Not only has the Anderson family been instrumental in the development of the county, but also of Sonoma State University. Before Rohnert Park became home to SSU, the Cooney family, who also crossed the prairie with Anderson’s family, owned the land upon which it is now built. Eventually the family fell on hard economic times and finally sold the land to the state of California. The deed for this transaction was signed in Anderson’s home and was witnessed by his father in 1959. The family still owns a copy of this deed, as well as the desk upon which it was signed. 

The university was not originally planned to be built in Rohnert Park since land in other places would have been roughly $300 cheaper.

“My father thought $300 was peanuts compared to how much culture the university would bring to the county,” said Anderson. “And this university is better than fantastic.” 

Anderson’s father was a friend and advisor to SSU’s first president, Ambrose Nichols, for five years. True to their love of the university, the Anderson family has continuously lent their support to the school. 

“I love being able to look out our bedroom window and see the Green Music Center all lit up and hear the music. It’s beautiful,” said Grace Anderson.

The family has also allowed the SSU geology department to conduct digs on their property, one of which yielded a Native American pestle and mortar.

“The Pomo and Miwok Indians used to live right across the creek from my family and were very friendly and helpful,” said Anderson.

It is this kind of cooperation and mutual respect that the Anderson family seeks to rely on in their interactions with the community at large. 

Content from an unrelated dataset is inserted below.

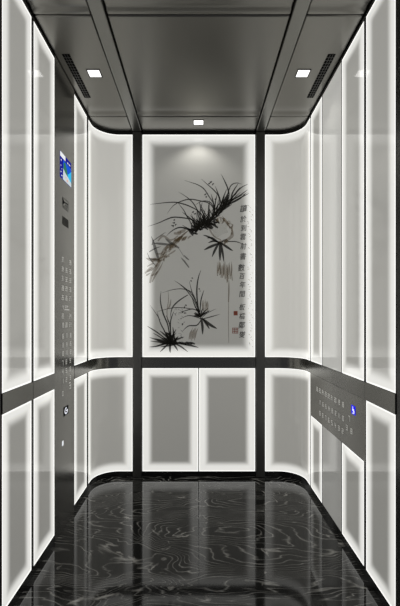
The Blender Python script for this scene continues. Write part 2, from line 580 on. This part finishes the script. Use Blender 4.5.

“The university is fantastic and we love what it’s brought to the community. Thousands of people drive by on Petaluma Hill Road every day and we just want people to know that we’re here,” said Grace Anderson. 

Following the resolution, the family has made plans to catalog their extensive knowledge and their vast collection of historical artifacts for the posterity of Sonoma County. 

“We have trunks and furniture that were brought over the mountains in the wagon trains,” said Anderson. Also among the family’s collection are family bibles, clothing, farming tools and daily logs. A number of the trees on the property outdate the family’s residence, and there are original buildings and fences as well. 

However, farming and animal husbandry aren’t the only things the family has done. 

In 1968 Kirk Kerkorian, former owner of MGM, hired Anderson to pioneer the livestock transportation industry. Anderson was one of 12 people to begin the practice of transporting livestock around the world via airplane using convertible planes. 

“I once flew around the world five times in six weeks and didn’t come home once,” said Anderson.

It is this kind of innovative and entrepreneurial spirit that has kept the ranch alive. As big corporations like Monsanto become increasingly popular it is also becoming harder for independently owned and operated ranches, like the Andersons’, to continue to profit. 

“Things get hard and you’ve got to get enough money to make things work,” said Anderson. Thus, the ranch is constantly evolving in order to achieve a balance between tradition and progress. 

It is the family’s hope that as they continue to change with the times that their contributions to the surrounding area will not be forgotten and that their presence will continue to be remembered.